Ruins and Ruination Speculative Exercises on Architectural Decay and Transformation



1-2 Linsly-Chittenden Hall: Decay and Ruin 


Following matte-painting principles and techniques, I first reconstructed, and then ruined Linsly-Chittenden Hall. The left image is a “reconstructed” version of photograph, in which I removed people and signage, and extended the space of the photograph. The right image is a speculative ruination of the space, in which decay reveals layers of veneer and leaves tell-tale signs of abandonment.

3-4 Late Entry to the Yucca Mountain Universal Warning Sign Competition  

At the 1981 Human InterferenceTask Force meeting, Emil Kowalski proposed that nuclear storage facilities be made so technically difficult to access that any civilization able to do so can be assumed to also have the technology to understand and detect radiation. This proposal to encase the Yucca Mountain nuclear storage facility in a concrete and titanium dome has six access points amongst hundreds of thousands of identical-looking circular panels. Future civilizations with X-ray technology, and therefore an understanding of radiation, will be able to locate access points. The mechanism for opening the access points also requires an understanding of Newtonian physics and high levels of water or air pressure. This proposal to properly seal off the nuclear waste and protect it from ground leaching, seismic disturbance, and humans, themselves, requires perhaps all of the concrete and titanium on the planet.

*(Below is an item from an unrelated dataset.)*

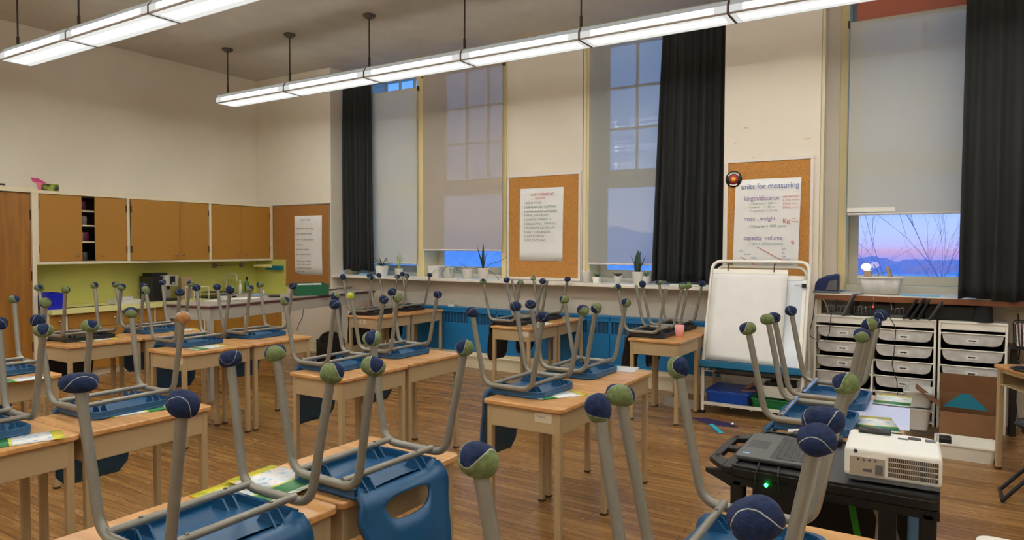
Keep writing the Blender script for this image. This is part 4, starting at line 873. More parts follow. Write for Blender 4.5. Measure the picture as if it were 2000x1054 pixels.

5-7 The Farnsworth House: Transformation and Ruin

This exercise explores how transforming an element or relationship in a canonical work of architecture can ruin it. Considering the critical relationship in the Farnsworth House to be the connection between the house’s interior and its site, I transformed the building into a back-of-house urban facade, an interiorized night club, and an object in a warehouse. These transformations disconnect interior from exterior and propose different scenarios of “ruin.”